A parametric study for enabling reactivity controlled compression ignition (RCCI) operation in diesel engines at various engine loads

Abstract

Reactivity controlled compression ignition (RCCI) is demonstrated as a promising combustion strategy to achieve high efficiency and clean combustion. In this work, an extensive experimental investigations are performed focusing on investigating the effect of operational parameters (intake pressure, exhaust gas recirculation rate, gasoline proportion, diesel injection timing, etc.) on the combustion performance and emission characteristics at various engine loads. Then, the key limiting factors for extension of the upper and lower limits of RCCI operations are analyzed.

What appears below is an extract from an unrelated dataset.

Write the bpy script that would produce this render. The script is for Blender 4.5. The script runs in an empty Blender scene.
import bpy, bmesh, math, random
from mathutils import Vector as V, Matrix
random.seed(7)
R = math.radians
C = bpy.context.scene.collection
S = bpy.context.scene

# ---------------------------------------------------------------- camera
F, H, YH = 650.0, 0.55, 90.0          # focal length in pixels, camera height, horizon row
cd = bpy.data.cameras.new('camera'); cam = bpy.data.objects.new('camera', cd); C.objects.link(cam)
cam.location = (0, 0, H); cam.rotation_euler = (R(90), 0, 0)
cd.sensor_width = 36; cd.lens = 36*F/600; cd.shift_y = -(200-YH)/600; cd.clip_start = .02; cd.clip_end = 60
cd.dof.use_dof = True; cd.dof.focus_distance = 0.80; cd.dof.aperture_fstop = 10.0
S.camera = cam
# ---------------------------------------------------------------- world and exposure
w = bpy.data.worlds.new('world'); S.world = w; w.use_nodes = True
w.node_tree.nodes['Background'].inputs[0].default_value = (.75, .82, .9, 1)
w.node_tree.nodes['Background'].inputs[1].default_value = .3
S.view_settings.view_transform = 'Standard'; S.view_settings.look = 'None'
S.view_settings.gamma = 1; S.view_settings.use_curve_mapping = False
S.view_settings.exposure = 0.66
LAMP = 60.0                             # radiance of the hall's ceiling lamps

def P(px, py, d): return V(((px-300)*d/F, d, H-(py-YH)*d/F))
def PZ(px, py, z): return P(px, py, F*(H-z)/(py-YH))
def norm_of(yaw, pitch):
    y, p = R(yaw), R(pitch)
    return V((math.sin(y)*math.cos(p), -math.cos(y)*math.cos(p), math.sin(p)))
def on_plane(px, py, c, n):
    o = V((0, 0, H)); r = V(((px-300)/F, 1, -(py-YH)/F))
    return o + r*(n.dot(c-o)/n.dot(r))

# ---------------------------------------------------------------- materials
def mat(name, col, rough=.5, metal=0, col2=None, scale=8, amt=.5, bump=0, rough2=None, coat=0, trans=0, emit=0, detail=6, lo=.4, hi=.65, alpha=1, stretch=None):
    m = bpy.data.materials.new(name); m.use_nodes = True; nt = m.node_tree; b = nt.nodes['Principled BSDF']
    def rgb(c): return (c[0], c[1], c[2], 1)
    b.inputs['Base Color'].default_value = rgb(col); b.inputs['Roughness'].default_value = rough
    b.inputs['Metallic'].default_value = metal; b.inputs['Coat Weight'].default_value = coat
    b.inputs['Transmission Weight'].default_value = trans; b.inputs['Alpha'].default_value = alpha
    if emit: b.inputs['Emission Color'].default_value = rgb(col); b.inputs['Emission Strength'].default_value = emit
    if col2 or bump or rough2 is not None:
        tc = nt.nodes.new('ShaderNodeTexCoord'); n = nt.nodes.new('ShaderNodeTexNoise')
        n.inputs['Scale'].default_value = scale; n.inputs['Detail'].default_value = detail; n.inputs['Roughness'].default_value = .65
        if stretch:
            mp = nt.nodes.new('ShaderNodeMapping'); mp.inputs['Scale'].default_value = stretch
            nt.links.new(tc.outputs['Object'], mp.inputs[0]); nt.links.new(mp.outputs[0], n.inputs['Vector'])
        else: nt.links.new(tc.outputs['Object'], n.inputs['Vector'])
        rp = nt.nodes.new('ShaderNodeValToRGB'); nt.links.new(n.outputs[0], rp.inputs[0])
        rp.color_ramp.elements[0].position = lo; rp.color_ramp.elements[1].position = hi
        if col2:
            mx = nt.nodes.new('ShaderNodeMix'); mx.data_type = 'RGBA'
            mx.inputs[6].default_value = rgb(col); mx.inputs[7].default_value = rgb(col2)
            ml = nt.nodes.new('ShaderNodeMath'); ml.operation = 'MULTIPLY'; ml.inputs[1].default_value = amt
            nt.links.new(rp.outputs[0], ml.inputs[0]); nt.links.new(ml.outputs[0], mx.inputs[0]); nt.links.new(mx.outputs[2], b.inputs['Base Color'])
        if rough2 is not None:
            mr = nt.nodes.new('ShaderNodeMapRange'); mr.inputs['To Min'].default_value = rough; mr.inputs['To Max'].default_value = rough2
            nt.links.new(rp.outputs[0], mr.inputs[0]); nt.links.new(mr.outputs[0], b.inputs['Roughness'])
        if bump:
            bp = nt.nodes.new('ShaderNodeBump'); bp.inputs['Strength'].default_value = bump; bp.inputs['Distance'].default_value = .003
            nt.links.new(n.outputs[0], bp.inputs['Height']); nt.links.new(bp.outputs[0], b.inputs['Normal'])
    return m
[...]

Results suggest that ultra-low NOx and soot emissions as well as high thermal efficiency can be achieved simultaneously with gasoline/diesel dual-fuel RCCI regime at moderate-to-high loads, while diesel low temperature combustion (LTC) with single-shot fuel injection can be more suitable for low-load operations. Moreover, to extend the RCCI operating range to lower loads, the proportion of diesel injection should be raised to increase the global reactivity of the in-cylinder charge. While increasing EGR rate and gasoline proportion as well as advancing diesel injection timing can lower the global reactivity of the cylinder charge and avoid premature combustion, excessive pressure rise rate and high peak in-cylinder pressure, thereby in favor of extending RCCI operation to higher loads. However, ultra-high EGR rate or too early fuel injection can lead to unstable combustion, making combustion phasing control extremely difficult.